Work to complete: Pull out every line of the listing below where "scene" appears.

[start]

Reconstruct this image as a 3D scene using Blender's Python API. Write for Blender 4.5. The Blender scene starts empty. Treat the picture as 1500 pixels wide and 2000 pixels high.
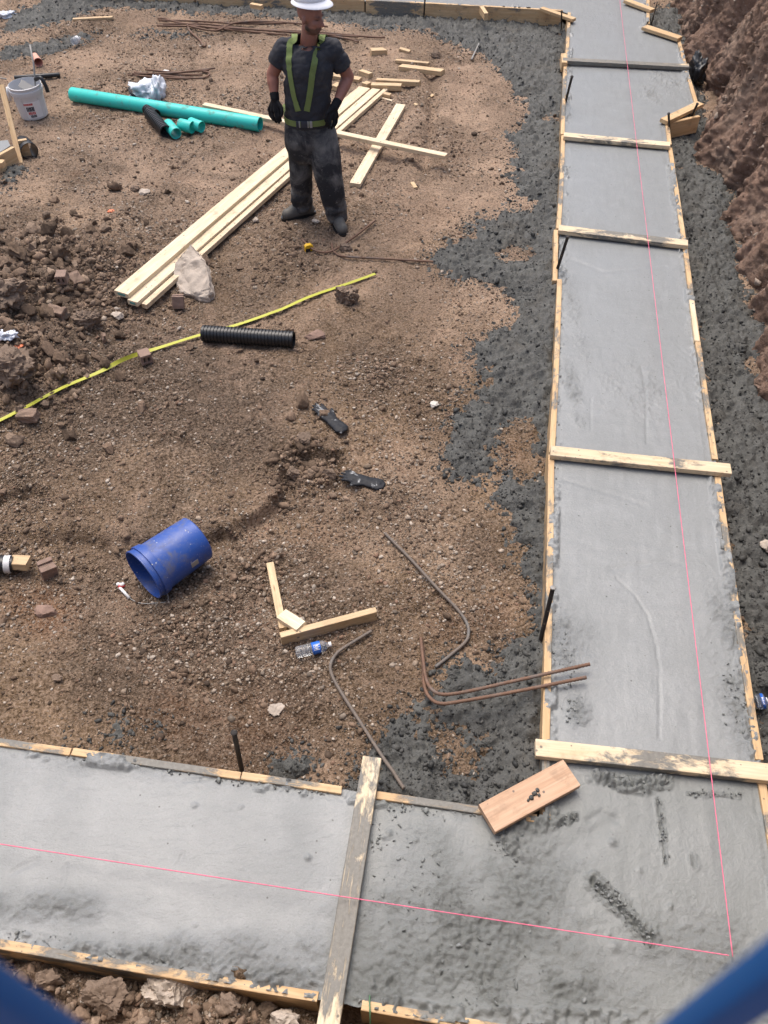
EXPOSURE = 0.62
import bpy, bmesh, math, random
import numpy as np
from mathutils import Vector, Matrix, Quaternion, noise as mnoise
from mathutils.bvhtree import BVHTree

random.seed(7)
rng = np.random.default_rng(7)
scene = bpy.context.scene
COL = scene.collection
R = math.radians

# ------------------------------------------------------------------ camera geometry
PITCH = R(48.9); FPX = 1650.0; CAMZ = 4.0
SP, CP = math.sin(PITCH), math.cos(PITCH)

def ray(px, py):
    u = (px - 750) / FPX; v = (1000 - py) / FPX
    return Vector((u, CP + v * SP, -SP + v * CP))

def at(px, py, z=0.0):
    d = ray(px, py); t = (z - CAMZ) / d.z
    return Vector((d.x * t, d.y * t, z))

def aty(px, py, y):
    d = ray(px, py); t = y / d.y
    return Vector((d.x * t, y, CAMZ + d.z * t))

# ------------------------------------------------------------------ numpy noise
def _h(ix, iy, s):
    ix = ix.astype(np.int64); iy = iy.astype(np.int64)
    n = (ix * 374761393 + iy * 668265263 + s * 1442695041) & 0xFFFFFFFF
    n = ((n ^ (n >> 13)) * 1274126177) & 0xFFFFFFFF
    n = ((n ^ (n >> 16)) * 2246822519) & 0xFFFFFFFF
    return ((n ^ (n >> 15)) & 0xFFFFFF) / float(0x1000000)

def vn(x, y, s=0):
    x = np.asarray(x, float); y = np.asarray(y, float)
    ix = np.floor(x); iy = np.floor(y); fx = x - ix; fy = y - iy
    fx = fx * fx * fx * (fx * (fx * 6 - 15) + 10); fy = fy * fy * fy * (fy * (fy * 6 - 15) + 10)
    a = _h(ix, iy, s); b = _h(ix + 1, iy, s); c = _h(ix, iy + 1, s); d = _h(ix + 1, iy + 1, s)
    return (a * (1 - fx) + b * fx) * (1 - fy) + (c * (1 - fx) + d * fx) * fy

def fbm(x, y, s=0, o=4, g=0.5, lac=2.03):
    t = 0; a = 1.0; n = 0
    for i in range(o):
        t = t + a * (vn(x + 17.3 * i, y - 9.1 * i, s + i) - 0.5); n += a
        a *= g; x = x * lac; y = y * lac
    return t / n * 2          # about -1..1

def wor(x, y, s=0):
    ix = np.floor(x); iy = np.floor(y)
    f1 = np.full(np.shape(x), 9.0); idv = np.zeros(np.shape(x))
    for dx in (-1, 0, 1):
        for dy in (-1, 0, 1):
            cx = ix + dx; cy = iy + dy
            px = cx + _h(cx, cy, s); py = cy + _h(cx, cy, s + 77)
            d = (px - x) ** 2 + (py - y) ** 2
            m = d < f1
            f1 = np.where(m, d, f1); idv = np.where(m, _h(cx, cy, s + 191), idv)
    return np.sqrt(f1), idv

def lumps(x, y, s, keep=0.0):
    """rounded stones on a plane, 0..1"""
    d, i = wor(x, y, s)
    r = 0.35 + 0.4 * i
    return np.where(i >= keep, np.sqrt(np.clip(1 - (d / r) ** 2, 0, 1)) * r, 0)

def chunks(x, y, s, tilt=0.9):
    """angular broken lumps, 0..1: every cell is a tilted facet with a crack round it"""
    ix = np.floor(x); iy = np.floor(y)
    f1 = np.full(np.shape(x), 9.0); f2 = np.full(np.shape(x), 9.0); h = np.zeros(np.shape(x))
    for dx in (-1, 0, 1):
        for dy in (-1, 0, 1):
            cx = ix + dx; cy = iy + dy
            ex = x - cx - _h(cx, cy, s); ey = y - cy - _h(cx, cy, s + 77); dd = np.sqrt(ex * ex + ey * ey)
            m = dd < f1
            f2 = np.where(m, f1, np.minimum(f2, dd)); f1 = np.where(m, dd, f1)
            a_ = _h(cx, cy, s + 191); gx_ = _h(cx, cy, s + 291) - .5; gy_ = _h(cx, cy, s + 391) - .5
            h = np.where(m, a_ + tilt * (ex * gx_ + ey * gy_) * 2 - 0.35 * dd, h)
    return np.clip(h, -0.2, 1.2) * np.clip((f2 - f1) * 5, 0, 1)

def sstep(a, b, x):
    t = np.clip((x - a) / (b - a), 0, 1)
    return t * t * (3 - 2 * t)

def seg_dist(x, y, pts):
    d = np.full(np.shape(x), 1e9)
    for (x0, y0), (x1, y1) in zip(pts[:-1], pts[1:]):
        ex, ey = x1 - x0, y1 - y0
        t = np.clip(((x - x0) * ex + (y - y0) * ey) / (ex * ex + ey * ey + 1e-12), 0, 1)
        d = np.minimum(d, (x - x0 - t * ex) ** 2 + (y - y0 - t * ey) ** 2)
    return np.sqrt(d)

def poly_sd(x, y, pts):
    """signed distance, positive inside"""
    d = seg_dist(x, y, list(pts) + [pts[0]])
    ins = np.zeros(np.shape(x), bool)
    n = len(pts)
    for i in range(n):
        x0, y0 = pts[i]; x1, y1 = pts[(i + 1) % n]
        if y0 == y1: continue
        c = ((y0 > y) != (y1 > y)) & (x < (x1 - x0) * (y - y0) / (y1 - y0) + x0)
        ins ^= c
    return np.where(ins, d, -d)

class Field:
    """values on a coarse regular grid, looked up bilinearly"""
    def __init__(s, fn, x0=-8, x1=8, y0=-1, y1=16, st=0.035):
        s.x0, s.y0, s.st = x0, y0, st
        xs = np.arange(x0, x1, st); ys = np.arange(y0, y1, st)
        X, Y = np.meshgrid(xs, ys); s.v = fn(X, Y); s.nx, s.ny = len(xs), len(ys)
    def __call__(s, x, y):
        fx = np.clip((np.asarray(x, float) - s.x0) / s.st, 0, s.nx - 1.001)
        fy = np.clip((np.asarray(y, float) - s.y0) / s.st, 0, s.ny - 1.001)
        ix = fx.astype(int); iy = fy.astype(int); fx = fx - ix; fy = fy - iy; v = s.v
        return (v[iy, ix] * (1 - fx) + v[iy, ix + 1] * fx) * (1 - fy) + (v[iy + 1, ix] * (1 - fx) + v[iy + 1, ix + 1] * fx) * fy

def w2(pts, z=0.0):
    return [(p.x, p.y) for p in (at(a, b, z) for a, b in pts)]

# ------------------------------------------------------------------ object helpers
def prop(o, label=None, cat=None, group=None, kind=None):
    if label: o['label'] = label
    if cat: o['category'] = cat
    if group: o['group'] = group
    if kind: o['kind'] = kind
    return o

def empty(name, loc, label, cat, group=None):
    o = bpy.data.objects.new(name, None); COL.objects.link(o)
    o.empty_display_size = 0.05
    o.location = loc
    return prop(o, label, cat, group)

def link_mesh(name, me, mats, parent=None, smooth=True):
    o = bpy.data.objects.new(name, me); COL.objects.link(o)
    for m in (mats if isinstance(mats, (list, tuple)) else [mats]): me.materials.append(m)
    if smooth: me.polygons.foreach_set('use_smooth', np.ones(len(me.polygons), bool))
    if parent is not None:
        o.parent = parent
        o.matrix_parent_inverse = parent_world(parent).inverted()
    return o

def parent_world(o):
    m = o.matrix_basis.copy()
    p = o
    while p.parent is not None:
        m = p.parent.matrix_basis @ p.matrix_parent_inverse @ m
        p = p.parent
    return m

class MB:
    def __init__(s): s.v = []; s.f = []; s.m = []
    def add(s, vs, fs, mi=0):
        b = len(s.v); s.v += [tuple(v) for v in vs]
        s.f += [tuple(b + i for i in f) for f in fs]; s.m += [mi] * len(fs)
    def box(s, M, sx, sy, sz, mi=0, bev=0.0):
        """centred box with 45 degree edge bevels, M is a 4x4"""
        bm = bmesh.new(); bmesh.ops.create_cube(bm, size=1.0)
        for v in bm.verts: v.co = Vector((v.co.x * sx, v.co.y * sy, v.co.z * sz))
        if bev: bmesh.ops.bevel(bm, geom=bm.edges[:], offset=bev, segments=2, affect='EDGES', profile=0.5)
        bm.verts.index_update()
        s.add([M @ v.co for v in bm.verts], [[v.index for v in f.verts] for f in bm.faces], mi); bm.free()
    def tube(s, pts, rad, n=8, mi=0, caps=True, ellip=None):
        pts = [Vector(p) for p in pts]; k = len(pts)
        rr = rad if isinstance(rad, (list, tuple)) else [rad] * k
        t0 = (pts[1] - pts[0]).normalized()
        up = Vector((0, 0, 1)) if abs(t0.z) < 0.9 else Vector((1, 0, 0))
        nrm = (up - t0 * up.dot(t0)).normalized(); vs = []
        for i in range(k):
            t = (pts[min(i + 1, k - 1)] - pts[max(i - 1, 0)]).normalized()
            nrm = (nrm - t * nrm.dot(t)).normalized(); bn = t.cross(nrm)
            for j in range(n):
                a = 2 * math.pi * j / n
                e = ellip or (1, 1)
                vs.append(pts[i] + (nrm * math.cos(a) * e[0] + bn * math.sin(a) * e[1]) * rr[i])
        fs = [(i * n + j, i * n + (j + 1) % n, (i + 1) * n + (j + 1) % n, (i + 1) * n + j) for i in range(k - 1) for j in range(n)]
        if caps: fs += [tuple(range(n))[::-1], tuple((k - 1) * n + j for j in range(n))]
        s.add(vs, fs, mi)
    def lathe(s, p0, p1, prof, n=32, mi=0, closed=False, squash=1.0):
        """prof: (distance along p0->p1, radius)"""
        p0 = Vector(p0); ax = (Vector(p1) - p0).normalized()
        up = Vector((0, 0, 1)) if abs(ax.z) < 0.95 else Vector((1, 0, 0))
        a = (up - ax * up.dot(ax)).normalized(); b = ax.cross(a); vs = []
        for (d, r) in prof:
            for j in range(n):
                t = 2 * math.pi * j / n
                vs.append(p0 + ax * d + a * math.cos(t) * r * squash + b * math.sin(t) * r)
        k = len(prof)
        rng_ = range(k) if closed else range(k - 1)
        fs = [(i * n + j, i * n + (j + 1) % n, ((i + 1) % k) * n + (j + 1) % n, ((i + 1) % k) * n + j) for i in rng_ for j in range(n)]
        if not closed:
            if prof[0][1] > 1e-5: fs.append(tuple(range(n))[::-1])
            if prof[-1][1] > 1e-5: fs.append(tuple((k - 1) * n + j for j in range(n)))
        s.add(vs, fs, mi)
    def prism(s, M, outline, z0, z1, mi=0):
        n = len(outline)
        vs = [M @ Vector((x, y, z0)) for x, y in outline] + [M @ Vector((x, y, z1)) for x, y in outline]
        fs = [tuple(range(n))[::-1], tuple(range(n, 2 * n))] + [(i, (i + 1) % n, n + (i + 1) % n, n + i) for i in range(n)]
        s.add(vs, fs, mi)
    def mesh(s, name):
        me = bpy.data.meshes.new(name); me.from_pydata(s.v, [], s.f)
        me.polygons.foreach_set('material_index', s.m); me.update()
        bm = bmesh.new(); bm.from_mesh(me)
        bmesh.ops.recalc_face_normals(bm, faces=bm.faces); bm.to_mesh(me); bm.free()
        return me
    def build(s, name, mats, parent=None, smooth=False, angle=None):
        me = s.mesh(name)
        o = link_mesh(name, me, mats, parent, smooth)
        if angle is not None:
            me.polygons.foreach_set('use_smooth', np.ones(len(me.polygons), bool))
            me.set_sharp_from_angle(angle=R(angle))
        return o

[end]

Written answer:
Reconstruct this image as a 3D scene using Blender's Python API. Write for Blender 4.5. The Blender scene starts empty. Treat the picture as 1500 pixels wide and 2000 pixels high.
scene = bpy.context.scene
COL = scene.collection